I used to like Jillian Michaels when I watched Biggest Loser. She has the kind of personality that I relate to. Funny thing about that show is that I quickly realized watching it...makes me want to eat. No seriously, I would sit down and have a bowl of something in my hands within 10-15 minutes. Maybe my subconscious was convincing me that these poor sturdy folks were running on empty, sweating half to death, and if I ate a bowl of Frosted Flakes, I was somehow helping them succeed?
Anyway, I needed an alternative to walking a couple of miles each day. This summer's been pretty brutal with heat. Yeah I know...duh, it's summer, it's hot. But ms doesn't enjoy heat and takes it out on it's equally bull headed partner, moi. So I sat down and checked out some "on demand" workouts that our cable company offers.
I no longer like Jillian.
I got to the 3rd exercise and began to ease up, because my legs were cramping?
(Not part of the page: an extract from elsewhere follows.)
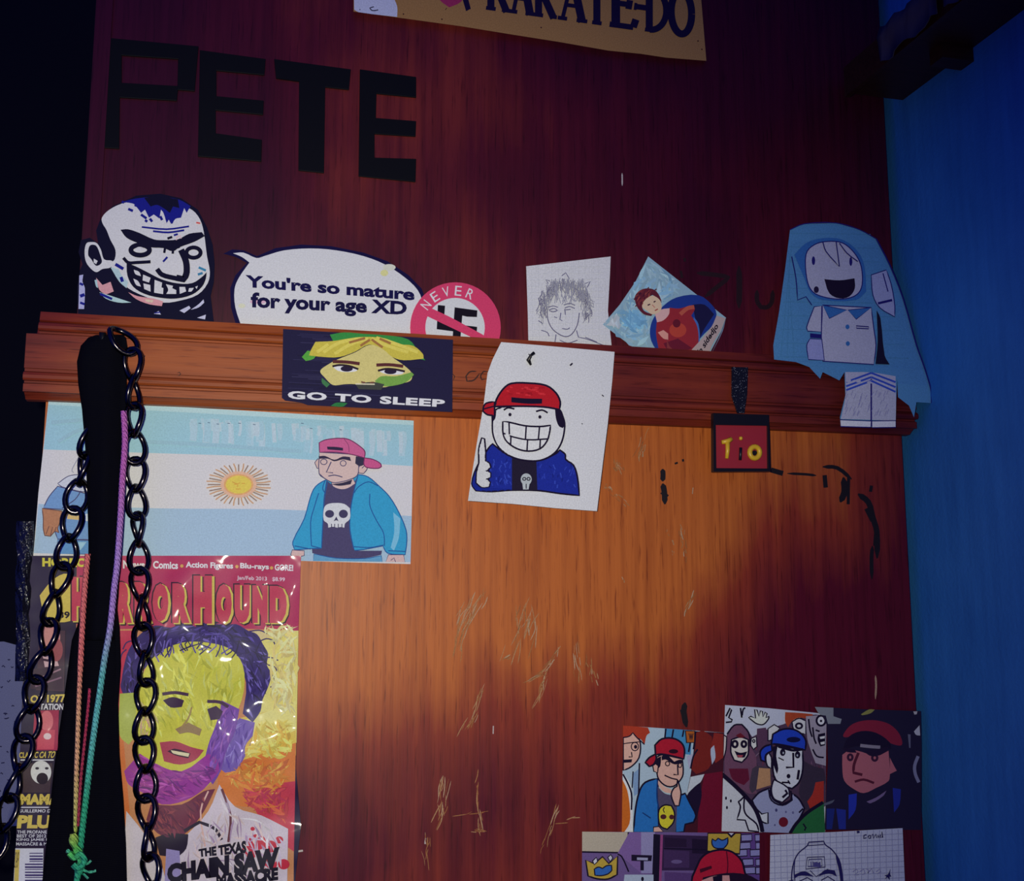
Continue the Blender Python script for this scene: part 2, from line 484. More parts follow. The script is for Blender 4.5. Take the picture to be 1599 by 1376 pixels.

And she got on my case. "You can't rest, this is a 20 minute workout!" So I listened, reluctantly, pushing through the pain. Another exercise down and she comes at me with jumping jacks. With cramping legs? She's nuts. I stopped and decided to sort of jog in place. Again, right on cue, she got on my case. "You have to stay with this, you can't expect your body to change if you rest!" To which I yelled, literally...
"OH COME ON, JILLIAN! My legs are cramping up, give me a BREAK!" I was so frustrated that I was ready to turn off the tv. Oh temper temper. And then she said something about how she cares...about me. Oh I get it. Push me to the breaking point and tell me you love me? Come on, Jillian. I know that game and how it ends. You don't know me.
Guess what? I acknowledge your multi-level black belt and fitness guru-ism. But this is me. With the remote. Who's in charge now? :::click:::
See you tomorrow? Well...alright.
Jillian says if I do this workout for 30 days, I'll notice "a change". She never said what the change would be, but I'm up for an adventure. I have a 20yr reunion coming up in October. I will rest in the fact that my former classmates will approach me that night to say, "I don't know what it is about you, Tina? I can't help but notice...a change!"